雇い止めに関するトラブル
近年、正社員とはことなる非正規社員が増加しています。
それにともない、契約期間が終了すると同時に、それ以降の契約の更新を行わず雇い止めとするケースが続出しています。
正社員とはことなるとはいえ、非正規社員にとって雇用契約が更新されないことは生活の糧を失うことであり、死活問題です。
雇い止めをされた場合でも、その雇い止めが無効とされる場合があります。
1 雇い止めが無効とされる場合
雇い止めは、契約期間のきまりのある従業員を、その契約期間の終了をもって以後更新しないという行為です。
契約期間が終わった以上、そこで雇用契約はおわるのが原則です。
しかし、以下のような場合には雇い止めが無効となる場合があります。
①期間の定めがない場合と同視できる場合
②更新に対する従業員の期待が保護される場合
です。
①については、一般的に更新が数回以上に渡って更新され続けた場合には、一般の正社員と実質的には労働状況がかわらないと考え、雇い止めが無効となる場合があります。
②については、例えば雇用契約を結ぶときに会社から、「なにもない限り更新をし続ける」といわれた様な場合です。
従業員側の期待を保護しなければならないと考えられ場合になります。
2 無効かどうかの判断要素
無効となるかどうかを判断する要素としては以下のようなものがあります。
①採用時にどのような説明があったか
採用時に、更新をし続けるというような約束があったかどうか等更新に向けて期待をもたせる言動があったかどうかが問題となります。
②更新の際に審査を受けていたか
更新時に、なにも審査をしておらず自動的に更新されていたような場合には、実質的にみて通常の正規雇用と同視される場合があります。
そのような場合には正社員と同じように解雇に対する規制が適用され解雇が無効とされる場合が多くなるでしょう。
3 無効である場合の対処方法
無効であると判断される場合には、まず会社に対して雇用契約の延長を申し入れることになります。

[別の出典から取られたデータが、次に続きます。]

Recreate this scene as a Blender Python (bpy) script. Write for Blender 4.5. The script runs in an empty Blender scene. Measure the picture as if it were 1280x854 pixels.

雇い止めが無効となる理由を、できるだけたくさんあげて、会社に対して考え直すように訴えます。
その際には、更新時の状況や、契約を結んだときの状況が重要になるでしょう。
そのため、契約時に取り交わされた書類ややりとりした会話などを可能な限り記録に残しておきましょう。
どうしても会社が交渉に応じてくれないときは、やむを得ず法的措置をとらざるをえないでしょう。